Whether this will be ‘Tom Cruise’s comeback vehicle’ is irrelevant. It is every bit as good as most commercially-minded Tom Cruise pictures (think The Last Samurai or Minority Report) and reminds viewers that, personal issues aside, Cruise is one of the biggest movie stars of the last fifty years for a reason. He is a solid actor, has uncommonly good taste in material, and continues to work with the very best directors possible. It’s cool to do so now, but the young Cruise using his star power to work with challenging filmmakers like Martin Scorsese and Oliver Stone was a new or reemerging idea in the 1980s. That he surrounds himself with veteran actors like Stamp and Branagh shows respect for the film as a whole, rather than merely his own screen image (just as casting Phillip Seymour Hoffman as the villain in Mission: Impossible 3, knowing full well that Hoffman would easily steal the movie and the critical huzzahs, shows a certain courage).

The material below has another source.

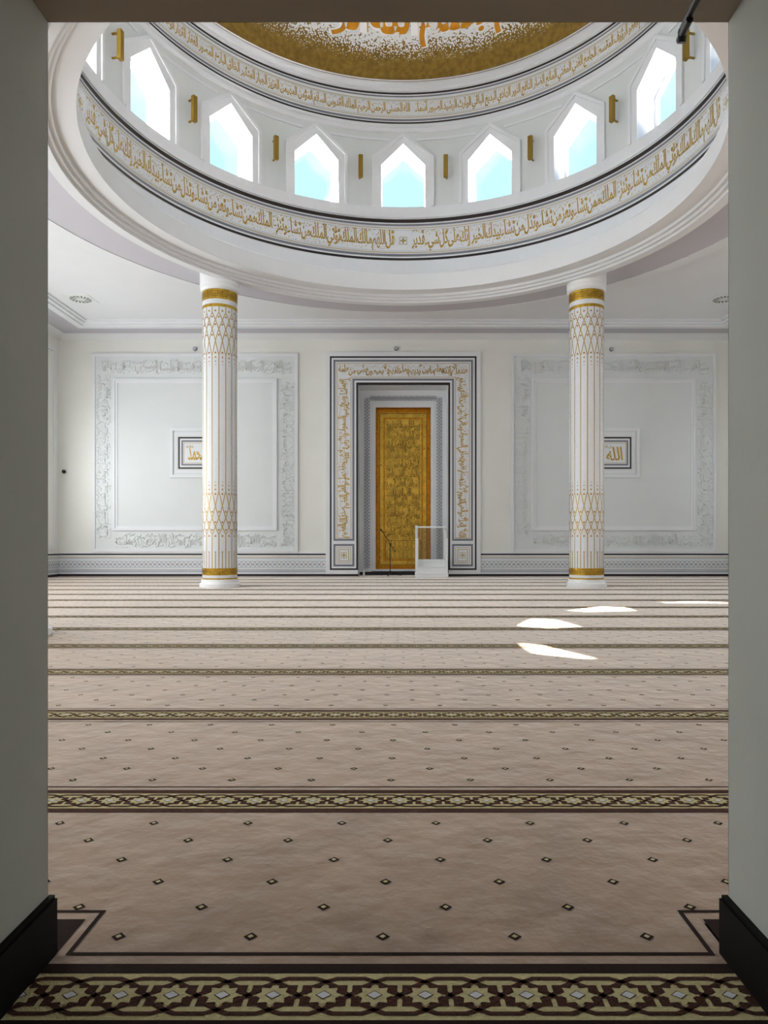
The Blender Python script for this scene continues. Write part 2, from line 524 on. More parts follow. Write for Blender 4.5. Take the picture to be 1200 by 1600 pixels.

Valkyrie just misses out on being a great film (it’s no Black Book), but it easily merits mention as a good one. The third act has far too many scenes of nameless troops racing around to apprehend other nameless troops, and the scenes with Cruise and van Houten drag the pace of what should be a tight procedural thriller (more emotional impact is gained from fleeting glimpse of family photos than from any family bonding scenes). But the set pieces are tense and logical, and the story allows Singer to literally use the ‘bomb under the table’ bit that Hitchcock discussed as an archetypal suspense scenario. Singer and Cruise have made a fine historical pulse racer that is surprisingly satisfying and tense. Before Cruise’s 2005 couch-jumping antics, it was taken for granted that a Tom Cruise thriller would be at least this good. Valkyrie is every bit as good as you remember a Tom Cruise movie being, back when you still liked Tom Cruise.